**TASK TO COMPLETE**
Without the pictures, set down every line of the data exactly.
--- INFORMATION SHOWN ---
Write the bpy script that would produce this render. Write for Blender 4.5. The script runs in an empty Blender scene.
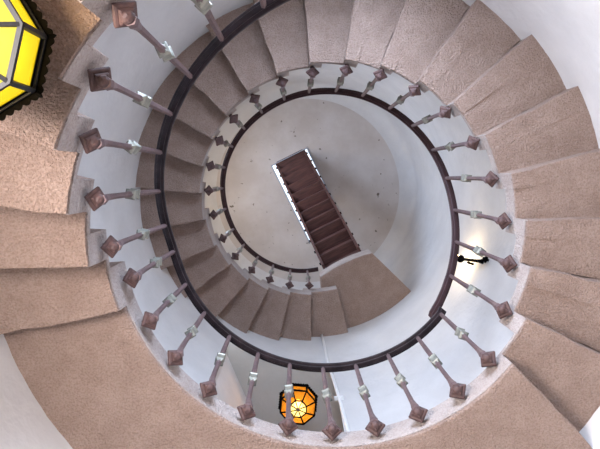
import bpy, bmesh, math, random
from mathutils import Vector, Matrix, Quaternion
random.seed(7)
PI = math.pi
C = bpy.context.scene.collection
RAD = math.radians
FLOOR = -1.5          # the heights below are measured from the camera; everything is raised by 1.5 m at the end

# ------------------------------------------------------------------ helpers
def pol(deg, rho, z):
    """point of the tower: angle seen from below (clockwise), distance from the axis, height"""
    t = RAD(deg)
    return Vector((-rho * math.cos(t), -rho * math.sin(t), z))

def obj(name, bm, mat, parent=None, smooth=False):
    me = bpy.data.meshes.new(name)
    bmesh.ops.recalc_face_normals(bm, faces=bm.faces)
    bm.to_mesh(me); bm.free()
    me.materials.append(mat)
    if smooth:
        for p in me.polygons: p.use_smooth = True
    o = bpy.data.objects.new(name, me); C.objects.link(o)
    if parent is not None: o.parent = parent
    return o

def thing(name, label, cat, loc=(0, 0, 0), rot=None, group=None):
    o = bpy.data.objects.new(name, None); C.objects.link(o)
    o.location = loc
    if rot is not None: o.rotation_euler = rot
    o['label'] = label; o['category'] = cat
    if group: o['group'] = group
    return o

def struct(name, bm, mat, smooth=False, label=None):
    o = obj(name, bm, mat, None, smooth); o['kind'] = 'structure'
    if label: o['label'] = label
    return o

def bevel(o, w=.01, seg=2):
    m = o.modifiers.new('bevel', 'BEVEL'); m.width = w; m.segments = seg; m.limit_method = 'ANGLE'; m.angle_limit = RAD(35)

def box(bm, c, s, mat=None):
    """box of size s centred on c, optional 3x3/4x4 frame"""
    M = (mat.to_4x4() if mat is not None else Matrix.Identity(4))
    vs = []
    for x in (-.5, .5):
        for y in (-.5, .5):
            for z in (-.5, .5):
                vs.append(bm.verts.new(Vector(c) + M @ Vector((x * s[0], y * s[1], z * s[2]))))
    for f in ((0, 1, 3, 2), (4, 6, 7, 5), (0, 4, 5, 1), (2, 3, 7, 6), (0, 2, 6, 4), (1, 5, 7, 3)):
        bm.faces.new([vs[i] for i in f])

def frame_for(d, hint=(0, 0, 1)):
    d = Vector(d).normalized(); h = Vector(hint)
    if abs(d.dot(h)) > .98: h = Vector((1, 0, 0))
    x = h.cross(d).normalized(); y = d.cross(x)
    return x, y, d

def tube(bm, pts, rad, n=8, cap=True, hint=(0, 0, 1), twist=0., closed=False):
    """polyline swept with an n-gon; rad a number or one per point"""
    pts = [Vector(p) for p in pts]; N = len(pts); rings = []
    for i, p in enumerate(pts):
        if closed: d = pts[(i + 1) % N] - pts[i - 1]
        else: d = pts[min(i + 1, N - 1)] - pts[max(i - 1, 0)]
        x, y, _ = frame_for(d, hint)
        r = rad[i] if isinstance(rad, (list, tuple)) else rad
        rings.append([bm.verts.new(p + r * (math.cos(2 * PI * k / n + twist) * x + math.sin(2 * PI * k / n + twist) * y)) for k in range(n)])
    for i in range(N if closed else N - 1):
        a, b = rings[i], rings[(i + 1) % N]
        for k in range(n): bm.faces.new((a[k], a[(k + 1) % n], b[(k + 1) % n], b[k]))
    if cap and not closed:
        bm.faces.new(rings[0][::-1]); bm.faces.new(rings[-1])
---
**RESULT OF THIS EXERCISE**
Write the bpy script that would produce this render. Write for Blender 4.5. The script runs in an empty Blender scene.
import bpy, bmesh, math, random
from mathutils import Vector, Matrix, Quaternion
random.seed(7)
PI = math.pi
C = bpy.context.scene.collection
RAD = math.radians
FLOOR = -1.5          # the heights below are measured from the camera; everything is raised by 1.5 m at the end

# ------------------------------------------------------------------ helpers
def pol(deg, rho, z):
    """point of the tower: angle seen from below (clockwise), distance from the axis, height"""
    t = RAD(deg)
    return Vector((-rho * math.cos(t), -rho * math.sin(t), z))

def obj(name, bm, mat, parent=None, smooth=False):
    me = bpy.data.meshes.new(name)
    bmesh.ops.recalc_face_normals(bm, faces=bm.faces)
    bm.to_mesh(me); bm.free()
    me.materials.append(mat)
    if smooth:
        for p in me.polygons: p.use_smooth = True
    o = bpy.data.objects.new(name, me); C.objects.link(o)
    if parent is not None: o.parent = parent
    return o

def thing(name, label, cat, loc=(0, 0, 0), rot=None, group=None):
    o = bpy.data.objects.new(name, None); C.objects.link(o)
    o.location = loc
    if rot is not None: o.rotation_euler = rot
    o['label'] = label; o['category'] = cat
    if group: o['group'] = group
    return o

def struct(name, bm, mat, smooth=False, label=None):
    o = obj(name, bm, mat, None, smooth); o['kind'] = 'structure'
    if label: o['label'] = label
    return o

def bevel(o, w=.01, seg=2):
    m = o.modifiers.new('bevel', 'BEVEL'); m.width = w; m.segments = seg; m.limit_method = 'ANGLE'; m.angle_limit = RAD(35)

def box(bm, c, s, mat=None):
    """box of size s centred on c, optional 3x3/4x4 frame"""
    M = (mat.to_4x4() if mat is not None else Matrix.Identity(4))
    vs = []
    for x in (-.5, .5):
        for y in (-.5, .5):
            for z in (-.5, .5):
                vs.append(bm.verts.new(Vector(c) + M @ Vector((x * s[0], y * s[1], z * s[2]))))
    for f in ((0, 1, 3, 2), (4, 6, 7, 5), (0, 4, 5, 1), (2, 3, 7, 6), (0, 2, 6, 4), (1, 5, 7, 3)):
        bm.faces.new([vs[i] for i in f])

def frame_for(d, hint=(0, 0, 1)):
    d = Vector(d).normalized(); h = Vector(hint)
    if abs(d.dot(h)) > .98: h = Vector((1, 0, 0))
    x = h.cross(d).normalized(); y = d.cross(x)
    return x, y, d

def tube(bm, pts, rad, n=8, cap=True, hint=(0, 0, 1), twist=0., closed=False):
    """polyline swept with an n-gon; rad a number or one per point"""
    pts = [Vector(p) for p in pts]; N = len(pts); rings = []
    for i, p in enumerate(pts):
        if closed: d = pts[(i + 1) % N] - pts[i - 1]
        else: d = pts[min(i + 1, N - 1)] - pts[max(i - 1, 0)]
        x, y, _ = frame_for(d, hint)
        r = rad[i] if isinstance(rad, (list, tuple)) else rad
        rings.append([bm.verts.new(p + r * (math.cos(2 * PI * k / n + twist) * x + math.sin(2 * PI * k / n + twist) * y)) for k in range(n)])
    for i in range(N if closed else N - 1):
        a, b = rings[i], rings[(i + 1) % N]
        for k in range(n): bm.faces.new((a[k], a[(k + 1) % n], b[(k + 1) % n], b[k]))
    if cap and not closed:
        bm.faces.new(rings[0][::-1]); bm.faces.new(rings[-1])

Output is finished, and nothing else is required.